Sunday, November 4, 2018

Report: Home Prices in Orange County Rose 260+% from 1998 to 2018


A recent housing industry report from Zillow revealed that home prices in the L.A. metropolitan area appreciated by around 244% from 1998 to 2018. That was among the biggest gains of all major metro areas in the U.S., during that 20-year period of time.

Orange County Home Values Have Increased Over 260% in 20 Years
We hear a lot about home-price changes from year to year. But what about the long term? Sometimes, it’s interesting to see how much home values rise during a 10- or even 20-year period.


Among other things, this allows us to calculate average appreciation rates without them being overly influenced by short-term spikes or dips. We can also compare one city to another, to determine where prices have risen the most over time.

Zillow recently analyzed data from the L.A. almanac to highlight how home prices have changed in Southern California and more than 30 other major metropolitan areas throughout the U.S., spanning a course of 20-years. To be precise, they calculated the difference between the median home value in each metropolitan area.

According to this research, a home purchased in Orange County for $262,900 back in 1998 would be valued around $769,900 in today’s housing market (source: http://www.laalmanac.com/economy/ec37.php).
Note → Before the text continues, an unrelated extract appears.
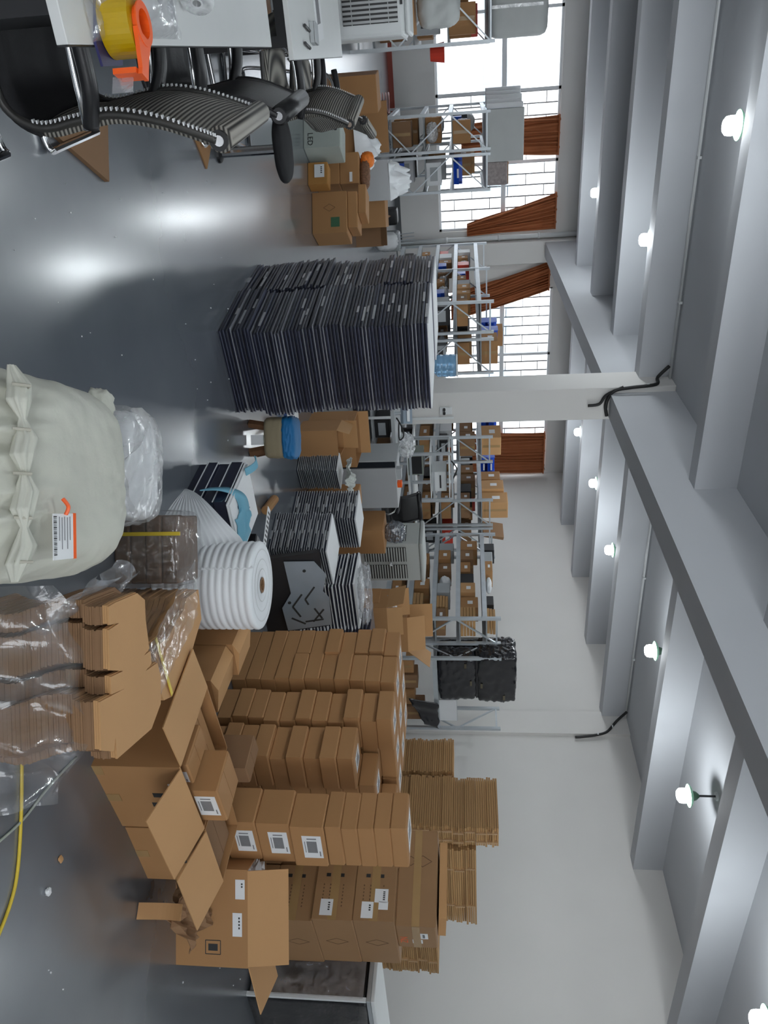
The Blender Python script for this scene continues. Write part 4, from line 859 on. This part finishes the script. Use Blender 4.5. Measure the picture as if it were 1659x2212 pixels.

That means the homeowner would have gained $507,000 over the 20-year period of 1998 to 2018.

Based on real data that bodes well for future homeowners. House values in the Orange County area actually have risen at that pace.

Incomes Rose at a Slower Pace
The median household income in the Orange County metro area rose by 76.2% during the 20-year period mentioned above. This means that home values in the area have risen almost twice as much as incomes.

Orange County is not distinct in that way. Zillow’s statistics throughout the country as a whole reveal a matching trend, with home-price gains surpassing household and individual income growth. Across the country, the median home value improved by 98.6% throughout the 20 year period from 1998 to 2018. In contrast, the median household income in the U.S. increased by 52.6% during that timeframe.

In Orange County, the spread between income and home-appreciation is more noticeable than in a lot of other U.S. cities. This is partially attributable to the double-digit yearly gains in home values that took place during the first few years following the housing crash.

Cities with the Greatest Prices Increases
Out of all the 35 metropolitan areas within the study, San Jose, CA, had the biggest improvement in home prices. From 1998 to 2018, the median home value in that city rose by a massive 296%. Prices in other California metro areas like Los Angeles-Long Beach-Anaheim increased by 244%.

The one thing that each of these housing markets share — including Orange County — is that home price appreciation has slowed in the number of transactions. This is partly due to the rise in mortgage rates.